Festival director and distributor Mitu Bhowmick Lange said the strong stories of Indian films helped drive their success, not just a larger India-born audience.

“It’s been increasing systematically pretty much every year,” she said.

“I started in 2010 with almost 15 films a year. Our films are now being screened everywhere, it feels mainstream.”

Ms Bhowmick Lange will bring about 50 Indian films to Australia this year.

She acknowledged the broad perception of Indian cinema as “song and dance” was partly accurate but said there was something for everyone.

“There are unique stories that are coming out,” she said.

“Beautiful escapism, optimism and hope in a lot of our films, that’s very positive and comforting in times like this.

“Quintessentially Indian cinema is quite escapist in nature and very romantic in nature, not just in lead characters (being) romantic, but in a sense of hope.”

She said Australia had climbed to the fifth-largest market worldwide for Indian cinema, and while distributors faced the same battlefield of an overcrowded market, streaming services such as Netflix and Amazon provided another opportunity for audiences to discover Indian films.

The highest-grossing Indian film Dangal ($2.6m in Australia) was a biographical sports film about a father who trains his daughters to be wrestlers at the Commonwealth Games.

The film won the inaugural Australian Academy of Cinema and Television Arts Award for best Asian film.

Newlyweds Ramadeep Kaur and Bhupinber Chauhan last week checked out Punjabi-­language film Ardaas Karan at Village Cinema’s Sunshine cinema in what Ms Kaur hopes will be the first of many movie dates.

“We are from India and plan to go to any new movie released,” she said. “We try to go every week.
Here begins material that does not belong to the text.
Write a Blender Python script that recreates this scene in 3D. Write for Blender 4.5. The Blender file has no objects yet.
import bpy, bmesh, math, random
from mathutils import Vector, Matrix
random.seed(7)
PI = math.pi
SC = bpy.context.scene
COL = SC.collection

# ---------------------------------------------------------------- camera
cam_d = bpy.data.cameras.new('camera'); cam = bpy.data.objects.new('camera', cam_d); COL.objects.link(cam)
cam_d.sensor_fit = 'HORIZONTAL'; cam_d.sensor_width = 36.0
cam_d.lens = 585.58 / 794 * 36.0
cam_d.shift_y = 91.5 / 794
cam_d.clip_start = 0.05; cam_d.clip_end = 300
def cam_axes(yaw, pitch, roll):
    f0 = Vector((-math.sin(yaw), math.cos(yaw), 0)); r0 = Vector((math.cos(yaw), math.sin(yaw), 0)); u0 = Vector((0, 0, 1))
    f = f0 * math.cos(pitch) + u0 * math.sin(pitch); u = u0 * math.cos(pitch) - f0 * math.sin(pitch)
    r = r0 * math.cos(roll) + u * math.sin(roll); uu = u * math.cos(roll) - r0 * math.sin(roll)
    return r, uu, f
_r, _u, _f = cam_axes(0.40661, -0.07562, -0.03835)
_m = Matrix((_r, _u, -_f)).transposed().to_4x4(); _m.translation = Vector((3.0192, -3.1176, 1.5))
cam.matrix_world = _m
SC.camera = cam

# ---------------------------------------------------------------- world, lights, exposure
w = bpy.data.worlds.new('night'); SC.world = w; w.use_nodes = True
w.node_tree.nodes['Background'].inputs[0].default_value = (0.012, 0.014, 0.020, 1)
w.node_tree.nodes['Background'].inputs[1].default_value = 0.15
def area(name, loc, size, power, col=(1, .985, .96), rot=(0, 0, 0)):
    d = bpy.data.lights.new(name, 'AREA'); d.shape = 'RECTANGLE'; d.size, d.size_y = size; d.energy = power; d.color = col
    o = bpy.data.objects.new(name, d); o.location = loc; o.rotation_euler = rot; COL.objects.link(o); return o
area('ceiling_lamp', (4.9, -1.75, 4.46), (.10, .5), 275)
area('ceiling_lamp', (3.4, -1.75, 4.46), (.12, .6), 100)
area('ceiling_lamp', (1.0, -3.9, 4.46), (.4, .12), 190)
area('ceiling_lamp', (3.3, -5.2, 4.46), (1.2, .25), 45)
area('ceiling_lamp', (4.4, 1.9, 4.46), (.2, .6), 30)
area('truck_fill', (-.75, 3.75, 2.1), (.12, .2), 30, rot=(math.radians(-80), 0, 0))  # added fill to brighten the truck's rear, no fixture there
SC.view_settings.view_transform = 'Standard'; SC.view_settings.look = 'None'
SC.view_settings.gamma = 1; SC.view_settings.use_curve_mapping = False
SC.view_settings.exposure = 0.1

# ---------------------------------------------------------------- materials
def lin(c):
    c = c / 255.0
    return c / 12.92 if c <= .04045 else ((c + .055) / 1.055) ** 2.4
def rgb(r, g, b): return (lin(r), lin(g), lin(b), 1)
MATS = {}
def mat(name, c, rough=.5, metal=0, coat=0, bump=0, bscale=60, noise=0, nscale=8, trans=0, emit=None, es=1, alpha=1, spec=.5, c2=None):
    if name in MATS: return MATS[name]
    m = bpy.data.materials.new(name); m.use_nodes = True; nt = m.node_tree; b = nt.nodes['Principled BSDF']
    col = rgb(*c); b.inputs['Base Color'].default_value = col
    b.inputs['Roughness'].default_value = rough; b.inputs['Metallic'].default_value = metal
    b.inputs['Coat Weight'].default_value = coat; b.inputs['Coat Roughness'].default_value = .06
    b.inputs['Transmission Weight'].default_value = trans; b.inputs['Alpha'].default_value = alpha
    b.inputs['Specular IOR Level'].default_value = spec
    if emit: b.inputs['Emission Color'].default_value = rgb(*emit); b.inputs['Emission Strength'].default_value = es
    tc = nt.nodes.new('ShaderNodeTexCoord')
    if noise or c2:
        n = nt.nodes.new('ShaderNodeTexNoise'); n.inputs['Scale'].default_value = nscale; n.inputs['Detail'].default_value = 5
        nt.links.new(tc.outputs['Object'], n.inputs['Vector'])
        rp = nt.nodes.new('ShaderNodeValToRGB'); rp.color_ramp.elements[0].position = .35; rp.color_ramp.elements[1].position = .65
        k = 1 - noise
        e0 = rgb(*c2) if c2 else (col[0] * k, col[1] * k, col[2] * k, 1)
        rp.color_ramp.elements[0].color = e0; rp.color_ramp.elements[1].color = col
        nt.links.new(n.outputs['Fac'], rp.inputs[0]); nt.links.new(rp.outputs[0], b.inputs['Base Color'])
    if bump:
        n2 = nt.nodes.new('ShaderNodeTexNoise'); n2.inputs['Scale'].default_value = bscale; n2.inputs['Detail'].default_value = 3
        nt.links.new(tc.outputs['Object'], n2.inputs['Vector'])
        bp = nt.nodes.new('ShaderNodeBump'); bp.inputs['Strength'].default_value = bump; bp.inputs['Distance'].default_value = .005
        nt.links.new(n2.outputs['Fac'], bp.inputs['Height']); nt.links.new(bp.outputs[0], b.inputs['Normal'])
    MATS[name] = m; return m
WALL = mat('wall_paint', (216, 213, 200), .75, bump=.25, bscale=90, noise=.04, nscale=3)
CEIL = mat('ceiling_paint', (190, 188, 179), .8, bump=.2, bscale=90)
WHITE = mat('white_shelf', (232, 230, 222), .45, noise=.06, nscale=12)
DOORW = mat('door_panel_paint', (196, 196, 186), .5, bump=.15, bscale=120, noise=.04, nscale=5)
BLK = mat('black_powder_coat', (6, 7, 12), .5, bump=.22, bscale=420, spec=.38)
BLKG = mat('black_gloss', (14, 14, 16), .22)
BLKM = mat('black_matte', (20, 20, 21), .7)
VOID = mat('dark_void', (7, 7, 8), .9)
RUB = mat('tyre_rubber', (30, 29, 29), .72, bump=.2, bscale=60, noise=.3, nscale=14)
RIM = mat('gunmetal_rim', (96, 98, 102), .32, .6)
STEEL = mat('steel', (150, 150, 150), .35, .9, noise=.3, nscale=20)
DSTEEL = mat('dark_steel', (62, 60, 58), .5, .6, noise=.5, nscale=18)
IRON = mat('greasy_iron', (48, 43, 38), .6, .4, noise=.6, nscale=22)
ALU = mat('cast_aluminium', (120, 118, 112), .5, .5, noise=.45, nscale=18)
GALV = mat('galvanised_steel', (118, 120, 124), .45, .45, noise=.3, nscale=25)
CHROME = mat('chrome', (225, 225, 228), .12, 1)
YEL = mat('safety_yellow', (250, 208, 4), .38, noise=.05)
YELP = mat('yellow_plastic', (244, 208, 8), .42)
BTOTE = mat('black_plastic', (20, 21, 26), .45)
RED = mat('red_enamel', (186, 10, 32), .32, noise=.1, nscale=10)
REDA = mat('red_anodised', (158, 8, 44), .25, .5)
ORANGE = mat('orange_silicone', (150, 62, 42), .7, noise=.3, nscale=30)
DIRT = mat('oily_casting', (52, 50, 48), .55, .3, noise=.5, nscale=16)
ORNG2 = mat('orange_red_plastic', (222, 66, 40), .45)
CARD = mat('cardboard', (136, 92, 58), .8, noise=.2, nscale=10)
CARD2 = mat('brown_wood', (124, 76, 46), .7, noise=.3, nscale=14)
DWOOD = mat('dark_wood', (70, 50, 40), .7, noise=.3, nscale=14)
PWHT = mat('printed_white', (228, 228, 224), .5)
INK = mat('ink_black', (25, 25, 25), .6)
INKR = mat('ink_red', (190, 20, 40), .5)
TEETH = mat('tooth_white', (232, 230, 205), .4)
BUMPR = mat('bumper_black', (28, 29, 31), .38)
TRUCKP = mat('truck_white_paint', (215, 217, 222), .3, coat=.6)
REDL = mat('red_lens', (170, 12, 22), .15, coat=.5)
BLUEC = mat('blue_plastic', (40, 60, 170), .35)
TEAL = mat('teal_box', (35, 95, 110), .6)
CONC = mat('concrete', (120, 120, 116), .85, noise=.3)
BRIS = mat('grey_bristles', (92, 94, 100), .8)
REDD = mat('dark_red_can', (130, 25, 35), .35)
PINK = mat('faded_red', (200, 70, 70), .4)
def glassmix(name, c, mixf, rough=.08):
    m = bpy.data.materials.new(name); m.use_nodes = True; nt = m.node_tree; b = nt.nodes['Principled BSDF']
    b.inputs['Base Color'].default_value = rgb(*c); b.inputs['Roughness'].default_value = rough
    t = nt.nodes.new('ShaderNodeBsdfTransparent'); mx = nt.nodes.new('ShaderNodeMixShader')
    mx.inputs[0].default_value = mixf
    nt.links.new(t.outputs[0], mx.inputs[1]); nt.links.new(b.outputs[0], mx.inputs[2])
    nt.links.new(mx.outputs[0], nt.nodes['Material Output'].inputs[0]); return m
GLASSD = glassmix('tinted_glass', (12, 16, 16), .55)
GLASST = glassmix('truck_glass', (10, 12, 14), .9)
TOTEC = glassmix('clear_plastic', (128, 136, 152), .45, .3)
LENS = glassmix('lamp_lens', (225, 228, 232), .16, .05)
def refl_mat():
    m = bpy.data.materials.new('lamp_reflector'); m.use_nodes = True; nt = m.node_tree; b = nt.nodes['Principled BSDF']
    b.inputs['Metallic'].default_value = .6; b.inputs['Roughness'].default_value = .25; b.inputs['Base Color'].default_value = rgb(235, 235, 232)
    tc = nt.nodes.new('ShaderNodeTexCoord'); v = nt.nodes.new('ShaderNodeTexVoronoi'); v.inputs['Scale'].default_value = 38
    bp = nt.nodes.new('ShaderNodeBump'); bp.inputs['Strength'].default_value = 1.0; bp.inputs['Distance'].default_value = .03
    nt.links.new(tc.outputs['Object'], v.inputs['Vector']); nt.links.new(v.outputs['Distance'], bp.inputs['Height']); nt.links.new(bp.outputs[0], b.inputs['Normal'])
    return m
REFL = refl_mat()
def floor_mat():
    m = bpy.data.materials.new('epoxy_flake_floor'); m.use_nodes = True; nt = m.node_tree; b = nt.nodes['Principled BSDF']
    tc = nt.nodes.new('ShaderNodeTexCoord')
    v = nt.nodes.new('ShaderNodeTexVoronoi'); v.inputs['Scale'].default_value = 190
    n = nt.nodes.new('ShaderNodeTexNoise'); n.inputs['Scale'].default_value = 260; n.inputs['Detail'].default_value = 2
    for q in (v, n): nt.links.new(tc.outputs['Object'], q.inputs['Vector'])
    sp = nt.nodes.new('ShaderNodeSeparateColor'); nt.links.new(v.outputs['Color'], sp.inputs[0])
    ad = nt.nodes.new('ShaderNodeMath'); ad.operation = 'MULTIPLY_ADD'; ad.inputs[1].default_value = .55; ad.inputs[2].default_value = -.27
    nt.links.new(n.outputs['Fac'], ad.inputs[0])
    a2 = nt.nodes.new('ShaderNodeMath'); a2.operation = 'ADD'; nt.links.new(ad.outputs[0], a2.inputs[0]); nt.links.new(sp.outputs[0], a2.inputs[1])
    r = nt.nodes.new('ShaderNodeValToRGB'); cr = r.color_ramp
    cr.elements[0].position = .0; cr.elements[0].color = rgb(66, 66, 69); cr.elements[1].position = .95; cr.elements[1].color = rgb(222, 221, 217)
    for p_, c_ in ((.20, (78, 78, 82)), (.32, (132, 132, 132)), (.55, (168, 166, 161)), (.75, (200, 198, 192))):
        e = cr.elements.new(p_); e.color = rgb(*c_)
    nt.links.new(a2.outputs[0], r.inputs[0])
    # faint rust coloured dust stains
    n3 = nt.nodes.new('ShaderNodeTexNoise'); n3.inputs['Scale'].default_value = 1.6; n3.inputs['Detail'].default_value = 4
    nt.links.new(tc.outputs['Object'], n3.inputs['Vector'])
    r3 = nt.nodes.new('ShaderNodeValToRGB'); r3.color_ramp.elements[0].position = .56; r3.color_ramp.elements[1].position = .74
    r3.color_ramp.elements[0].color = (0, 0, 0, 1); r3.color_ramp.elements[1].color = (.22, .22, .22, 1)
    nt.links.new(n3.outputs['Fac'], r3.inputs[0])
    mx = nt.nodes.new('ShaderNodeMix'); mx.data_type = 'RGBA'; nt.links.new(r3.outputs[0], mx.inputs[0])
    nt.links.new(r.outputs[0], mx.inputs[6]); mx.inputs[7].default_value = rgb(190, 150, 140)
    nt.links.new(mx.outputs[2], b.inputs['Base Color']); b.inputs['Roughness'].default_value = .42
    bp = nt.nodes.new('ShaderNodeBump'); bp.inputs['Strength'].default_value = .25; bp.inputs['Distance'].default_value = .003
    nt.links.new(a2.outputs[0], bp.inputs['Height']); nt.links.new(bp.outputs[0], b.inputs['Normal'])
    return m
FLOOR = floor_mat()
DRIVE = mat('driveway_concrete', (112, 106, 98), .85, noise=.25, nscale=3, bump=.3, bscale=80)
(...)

My husband likes to go to the movies.”

Ms Kaur said she liked films that showed her culture but also occasionally went to watch an English or Australian film.

The founder of the Indians in Melbourne Facebook group, ­Aashath Kaamil, said a lot more Indian films were showing in Australia now and there was a greater awareness by Australians compared to when he arrived in 2008 as a student. “It’s getting much better … Now a few people actually know who the cast is.”